Short problem:
Give back the full material, exactly as it reads.
------------------------
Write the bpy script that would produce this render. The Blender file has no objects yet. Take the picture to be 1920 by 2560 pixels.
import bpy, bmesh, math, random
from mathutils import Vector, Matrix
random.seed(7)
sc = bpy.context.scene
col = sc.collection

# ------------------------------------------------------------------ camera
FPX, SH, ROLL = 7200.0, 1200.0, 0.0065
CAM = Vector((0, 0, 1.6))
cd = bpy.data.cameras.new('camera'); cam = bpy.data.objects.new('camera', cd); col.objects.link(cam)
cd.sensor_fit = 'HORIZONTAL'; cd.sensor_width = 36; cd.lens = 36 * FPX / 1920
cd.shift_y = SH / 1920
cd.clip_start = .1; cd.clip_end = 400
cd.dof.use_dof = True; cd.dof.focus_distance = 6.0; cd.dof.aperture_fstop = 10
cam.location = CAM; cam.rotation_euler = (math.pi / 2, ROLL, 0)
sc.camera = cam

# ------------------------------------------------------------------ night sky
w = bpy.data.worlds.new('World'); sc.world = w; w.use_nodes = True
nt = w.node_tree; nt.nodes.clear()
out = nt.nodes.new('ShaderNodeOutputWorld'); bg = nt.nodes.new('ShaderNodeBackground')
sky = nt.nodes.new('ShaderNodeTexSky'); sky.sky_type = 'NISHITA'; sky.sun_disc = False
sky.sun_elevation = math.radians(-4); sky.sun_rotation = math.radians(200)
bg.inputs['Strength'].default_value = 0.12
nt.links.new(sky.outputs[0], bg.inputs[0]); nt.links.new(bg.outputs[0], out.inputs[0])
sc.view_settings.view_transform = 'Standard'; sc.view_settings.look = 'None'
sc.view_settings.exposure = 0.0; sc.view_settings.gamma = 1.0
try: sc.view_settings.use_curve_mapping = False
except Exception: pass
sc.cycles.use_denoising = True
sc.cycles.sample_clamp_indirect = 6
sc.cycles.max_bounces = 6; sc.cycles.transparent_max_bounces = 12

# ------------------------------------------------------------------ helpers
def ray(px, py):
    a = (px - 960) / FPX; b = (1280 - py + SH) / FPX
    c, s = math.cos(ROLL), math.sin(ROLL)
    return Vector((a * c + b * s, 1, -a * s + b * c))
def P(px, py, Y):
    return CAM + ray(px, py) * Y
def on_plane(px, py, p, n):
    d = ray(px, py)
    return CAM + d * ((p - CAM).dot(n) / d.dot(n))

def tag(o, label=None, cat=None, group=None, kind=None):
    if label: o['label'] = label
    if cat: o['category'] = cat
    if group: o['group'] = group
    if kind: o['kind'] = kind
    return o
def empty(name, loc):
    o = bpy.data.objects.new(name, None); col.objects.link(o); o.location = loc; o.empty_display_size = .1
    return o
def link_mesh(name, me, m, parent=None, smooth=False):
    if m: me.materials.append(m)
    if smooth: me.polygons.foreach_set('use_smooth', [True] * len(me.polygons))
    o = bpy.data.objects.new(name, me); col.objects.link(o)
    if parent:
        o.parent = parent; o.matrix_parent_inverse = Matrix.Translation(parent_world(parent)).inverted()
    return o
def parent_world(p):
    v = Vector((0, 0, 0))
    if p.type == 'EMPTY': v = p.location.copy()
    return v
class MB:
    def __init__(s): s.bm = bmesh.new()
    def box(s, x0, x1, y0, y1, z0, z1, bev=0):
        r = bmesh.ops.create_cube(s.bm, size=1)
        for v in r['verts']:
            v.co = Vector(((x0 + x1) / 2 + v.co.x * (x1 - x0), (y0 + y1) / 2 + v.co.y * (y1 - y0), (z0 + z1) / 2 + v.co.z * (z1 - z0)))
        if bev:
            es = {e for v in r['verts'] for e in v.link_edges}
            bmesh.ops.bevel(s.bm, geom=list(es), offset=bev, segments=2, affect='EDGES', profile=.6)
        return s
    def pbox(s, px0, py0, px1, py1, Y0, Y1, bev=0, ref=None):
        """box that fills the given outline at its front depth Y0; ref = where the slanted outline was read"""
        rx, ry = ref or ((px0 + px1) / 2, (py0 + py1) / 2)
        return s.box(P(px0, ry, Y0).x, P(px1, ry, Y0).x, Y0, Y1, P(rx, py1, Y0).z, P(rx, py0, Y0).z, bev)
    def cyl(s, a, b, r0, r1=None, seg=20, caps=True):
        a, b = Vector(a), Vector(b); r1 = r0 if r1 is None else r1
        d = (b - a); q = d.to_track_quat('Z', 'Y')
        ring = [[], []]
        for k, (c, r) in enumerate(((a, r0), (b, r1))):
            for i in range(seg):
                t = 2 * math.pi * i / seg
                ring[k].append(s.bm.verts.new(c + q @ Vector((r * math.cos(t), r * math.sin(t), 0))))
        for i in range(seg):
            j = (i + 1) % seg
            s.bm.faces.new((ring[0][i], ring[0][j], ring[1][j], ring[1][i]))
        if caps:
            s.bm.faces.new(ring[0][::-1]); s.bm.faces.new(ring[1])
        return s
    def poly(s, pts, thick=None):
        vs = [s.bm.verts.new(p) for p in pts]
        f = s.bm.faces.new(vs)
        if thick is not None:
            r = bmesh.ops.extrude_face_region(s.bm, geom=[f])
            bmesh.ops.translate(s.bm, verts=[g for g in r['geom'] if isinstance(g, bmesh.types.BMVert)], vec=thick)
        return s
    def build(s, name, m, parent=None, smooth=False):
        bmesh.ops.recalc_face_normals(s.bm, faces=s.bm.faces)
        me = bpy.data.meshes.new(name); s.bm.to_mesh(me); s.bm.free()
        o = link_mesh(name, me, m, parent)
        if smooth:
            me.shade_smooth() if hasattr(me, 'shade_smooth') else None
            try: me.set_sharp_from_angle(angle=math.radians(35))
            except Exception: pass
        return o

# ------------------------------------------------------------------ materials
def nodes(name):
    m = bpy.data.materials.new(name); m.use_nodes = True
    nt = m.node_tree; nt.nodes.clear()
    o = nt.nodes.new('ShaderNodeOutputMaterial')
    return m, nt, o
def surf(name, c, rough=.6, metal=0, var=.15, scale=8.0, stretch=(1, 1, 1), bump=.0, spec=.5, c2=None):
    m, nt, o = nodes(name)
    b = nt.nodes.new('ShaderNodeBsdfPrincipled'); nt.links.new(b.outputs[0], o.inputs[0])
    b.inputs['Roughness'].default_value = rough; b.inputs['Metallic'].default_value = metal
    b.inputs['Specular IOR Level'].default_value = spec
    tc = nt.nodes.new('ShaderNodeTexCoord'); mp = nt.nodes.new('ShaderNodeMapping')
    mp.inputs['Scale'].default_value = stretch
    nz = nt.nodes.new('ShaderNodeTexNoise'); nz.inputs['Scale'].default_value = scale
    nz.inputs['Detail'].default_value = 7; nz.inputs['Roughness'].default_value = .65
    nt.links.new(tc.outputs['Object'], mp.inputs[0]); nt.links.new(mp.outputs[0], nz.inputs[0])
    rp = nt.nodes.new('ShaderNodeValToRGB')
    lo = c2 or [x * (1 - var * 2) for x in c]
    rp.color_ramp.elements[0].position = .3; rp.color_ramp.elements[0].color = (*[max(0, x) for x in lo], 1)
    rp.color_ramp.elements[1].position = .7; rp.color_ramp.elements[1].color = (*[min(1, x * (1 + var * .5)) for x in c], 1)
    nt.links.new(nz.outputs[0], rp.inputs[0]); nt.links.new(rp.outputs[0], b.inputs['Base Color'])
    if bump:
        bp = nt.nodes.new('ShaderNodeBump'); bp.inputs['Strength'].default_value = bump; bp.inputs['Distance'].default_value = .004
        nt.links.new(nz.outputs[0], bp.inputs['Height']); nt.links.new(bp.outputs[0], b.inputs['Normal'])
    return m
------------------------
The output:
Write the bpy script that would produce this render. The Blender file has no objects yet. Take the picture to be 1920 by 2560 pixels.
import bpy, bmesh, math, random
from mathutils import Vector, Matrix
random.seed(7)
sc = bpy.context.scene
col = sc.collection

# ------------------------------------------------------------------ camera
FPX, SH, ROLL = 7200.0, 1200.0, 0.0065
CAM = Vector((0, 0, 1.6))
cd = bpy.data.cameras.new('camera'); cam = bpy.data.objects.new('camera', cd); col.objects.link(cam)
cd.sensor_fit = 'HORIZONTAL'; cd.sensor_width = 36; cd.lens = 36 * FPX / 1920
cd.shift_y = SH / 1920
cd.clip_start = .1; cd.clip_end = 400
cd.dof.use_dof = True; cd.dof.focus_distance = 6.0; cd.dof.aperture_fstop = 10
cam.location = CAM; cam.rotation_euler = (math.pi / 2, ROLL, 0)
sc.camera = cam

# ------------------------------------------------------------------ night sky
w = bpy.data.worlds.new('World'); sc.world = w; w.use_nodes = True
nt = w.node_tree; nt.nodes.clear()
out = nt.nodes.new('ShaderNodeOutputWorld'); bg = nt.nodes.new('ShaderNodeBackground')
sky = nt.nodes.new('ShaderNodeTexSky'); sky.sky_type = 'NISHITA'; sky.sun_disc = False
sky.sun_elevation = math.radians(-4); sky.sun_rotation = math.radians(200)
bg.inputs['Strength'].default_value = 0.12
nt.links.new(sky.outputs[0], bg.inputs[0]); nt.links.new(bg.outputs[0], out.inputs[0])
sc.view_settings.view_transform = 'Standard'; sc.view_settings.look = 'None'
sc.view_settings.exposure = 0.0; sc.view_settings.gamma = 1.0
try: sc.view_settings.use_curve_mapping = False
except Exception: pass
sc.cycles.use_denoising = True
sc.cycles.sample_clamp_indirect = 6
sc.cycles.max_bounces = 6; sc.cycles.transparent_max_bounces = 12

# ------------------------------------------------------------------ helpers
def ray(px, py):
    a = (px - 960) / FPX; b = (1280 - py + SH) / FPX
    c, s = math.cos(ROLL), math.sin(ROLL)
    return Vector((a * c + b * s, 1, -a * s + b * c))
def P(px, py, Y):
    return CAM + ray(px, py) * Y
def on_plane(px, py, p, n):
    d = ray(px, py)
    return CAM + d * ((p - CAM).dot(n) / d.dot(n))

def tag(o, label=None, cat=None, group=None, kind=None):
    if label: o['label'] = label
    if cat: o['category'] = cat
    if group: o['group'] = group
    if kind: o['kind'] = kind
    return o
def empty(name, loc):
    o = bpy.data.objects.new(name, None); col.objects.link(o); o.location = loc; o.empty_display_size = .1
    return o
def link_mesh(name, me, m, parent=None, smooth=False):
    if m: me.materials.append(m)
    if smooth: me.polygons.foreach_set('use_smooth', [True] * len(me.polygons))
    o = bpy.data.objects.new(name, me); col.objects.link(o)
    if parent:
        o.parent = parent; o.matrix_parent_inverse = Matrix.Translation(parent_world(parent)).inverted()
    return o
def parent_world(p):
    v = Vector((0, 0, 0))
    if p.type == 'EMPTY': v = p.location.copy()
    return v
class MB:
    def __init__(s): s.bm = bmesh.new()
    def box(s, x0, x1, y0, y1, z0, z1, bev=0):
        r = bmesh.ops.create_cube(s.bm, size=1)
        for v in r['verts']:
            v.co = Vector(((x0 + x1) / 2 + v.co.x * (x1 - x0), (y0 + y1) / 2 + v.co.y * (y1 - y0), (z0 + z1) / 2 + v.co.z * (z1 - z0)))
        if bev:
            es = {e for v in r['verts'] for e in v.link_edges}
            bmesh.ops.bevel(s.bm, geom=list(es), offset=bev, segments=2, affect='EDGES', profile=.6)
        return s
    def pbox(s, px0, py0, px1, py1, Y0, Y1, bev=0, ref=None):
        """box that fills the given outline at its front depth Y0; ref = where the slanted outline was read"""
        rx, ry = ref or ((px0 + px1) / 2, (py0 + py1) / 2)
        return s.box(P(px0, ry, Y0).x, P(px1, ry, Y0).x, Y0, Y1, P(rx, py1, Y0).z, P(rx, py0, Y0).z, bev)
    def cyl(s, a, b, r0, r1=None, seg=20, caps=True):
        a, b = Vector(a), Vector(b); r1 = r0 if r1 is None else r1
        d = (b - a); q = d.to_track_quat('Z', 'Y')
        ring = [[], []]
        for k, (c, r) in enumerate(((a, r0), (b, r1))):
            for i in range(seg):
                t = 2 * math.pi * i / seg
                ring[k].append(s.bm.verts.new(c + q @ Vector((r * math.cos(t), r * math.sin(t), 0))))
        for i in range(seg):
            j = (i + 1) % seg
            s.bm.faces.new((ring[0][i], ring[0][j], ring[1][j], ring[1][i]))
        if caps:
            s.bm.faces.new(ring[0][::-1]); s.bm.faces.new(ring[1])
        return s
    def poly(s, pts, thick=None):
        vs = [s.bm.verts.new(p) for p in pts]
        f = s.bm.faces.new(vs)
        if thick is not None:
            r = bmesh.ops.extrude_face_region(s.bm, geom=[f])
            bmesh.ops.translate(s.bm, verts=[g for g in r['geom'] if isinstance(g, bmesh.types.BMVert)], vec=thick)
        return s
    def build(s, name, m, parent=None, smooth=False):
        bmesh.ops.recalc_face_normals(s.bm, faces=s.bm.faces)
        me = bpy.data.meshes.new(name); s.bm.to_mesh(me); s.bm.free()
        o = link_mesh(name, me, m, parent)
        if smooth:
            me.shade_smooth() if hasattr(me, 'shade_smooth') else None
            try: me.set_sharp_from_angle(angle=math.radians(35))
            except Exception: pass
        return o

# ------------------------------------------------------------------ materials
def nodes(name):
    m = bpy.data.materials.new(name); m.use_nodes = True
    nt = m.node_tree; nt.nodes.clear()
    o = nt.nodes.new('ShaderNodeOutputMaterial')
    return m, nt, o
def surf(name, c, rough=.6, metal=0, var=.15, scale=8.0, stretch=(1, 1, 1), bump=.0, spec=.5, c2=None):
    m, nt, o = nodes(name)
    b = nt.nodes.new('ShaderNodeBsdfPrincipled'); nt.links.new(b.outputs[0], o.inputs[0])
    b.inputs['Roughness'].default_value = rough; b.inputs['Metallic'].default_value = metal
    b.inputs['Specular IOR Level'].default_value = spec
    tc = nt.nodes.new('ShaderNodeTexCoord'); mp = nt.nodes.new('ShaderNodeMapping')
    mp.inputs['Scale'].default_value = stretch
    nz = nt.nodes.new('ShaderNodeTexNoise'); nz.inputs['Scale'].default_value = scale
    nz.inputs['Detail'].default_value = 7; nz.inputs['Roughness'].default_value = .65
    nt.links.new(tc.outputs['Object'], mp.inputs[0]); nt.links.new(mp.outputs[0], nz.inputs[0])
    rp = nt.nodes.new('ShaderNodeValToRGB')
    lo = c2 or [x * (1 - var * 2) for x in c]
    rp.color_ramp.elements[0].position = .3; rp.color_ramp.elements[0].color = (*[max(0, x) for x in lo], 1)
    rp.color_ramp.elements[1].position = .7; rp.color_ramp.elements[1].color = (*[min(1, x * (1 + var * .5)) for x in c], 1)
    nt.links.new(nz.outputs[0], rp.inputs[0]); nt.links.new(rp.outputs[0], b.inputs['Base Color'])
    if bump:
        bp = nt.nodes.new('ShaderNodeBump'); bp.inputs['Strength'].default_value = bump; bp.inputs['Distance'].default_value = .004
        nt.links.new(nz.outputs[0], bp.inputs['Height']); nt.links.new(bp.outputs[0], b.inputs['Normal'])
    return m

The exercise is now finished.